By default in development environment sqlite3 database is used. It can be located in var/ directory.

Package management

Structure

There are 3 types of files that can be located in config/ directory which are used to install packages.

  • requirements.txt - used for installing packages to all environments
  • devel-requirements.txt - used for installing packages only to development environment in addition to requirements.txt
  • prod-requirements.txt - used for installing packages only to production environment in addition to requirements.txt (by default not present but can be created)

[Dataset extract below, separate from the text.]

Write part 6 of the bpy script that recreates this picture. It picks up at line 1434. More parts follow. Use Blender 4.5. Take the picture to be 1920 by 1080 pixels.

Syntax of requirements files is pip requirement file syntax (http://www.pip-installer.org/en/latest/requirements.html)

Commands

To install packages from requirements file run the following command (it skips already installed packages):

make requirements

You can also update all packages to latest version:

make upgrade

Overriding

You can manage packages by hand in environments by running pip from environment (you may also use prod-env):

devel-env/bin/pip install django

Speedup

Sometimes you have many projects and you don’t want to download all packages every time. You can use pip download cache by setting environment variable PIP_DOWNLOAD_CACHE. It should point to directory that you would like to store downloaded files. You may want to set it in your shell rc script.

Deployment

Installation

To make production installation you’ll need to create project/production.py configuration file before running make. This will force using production environment. You can use development.py.sample as reference.

Configuration

You should override default configs from settings.py in production.py. Don’t forget to specify new SECRET_KEY.

Static files

By running make in production environment it automatically collects static files into var/htdocs/static. You can run it manually:

make collectstatic

Apache 2 configuration

You can generate virtualhost configuration by running:

make config/apache2.conf

It creates config file by using config/apache2.conf.sample and:

  • replaces __DOMAIN__ with parent directory name (for example if project is located at /var/www/vhosts/www.example.com, www.example.com will be used.
  • replaces __STARTER_PATH__ with project location.

You can include it in apache config by using Include <file> directive.

Utilities

Mercurial

You can create empty mercurial repository only for starter files by running:

make .hg

This will initialize repository, add files and commit without message (which should prompt message input).

ctags

To collect ctags run:

make ctags

It will create tags file in main directory.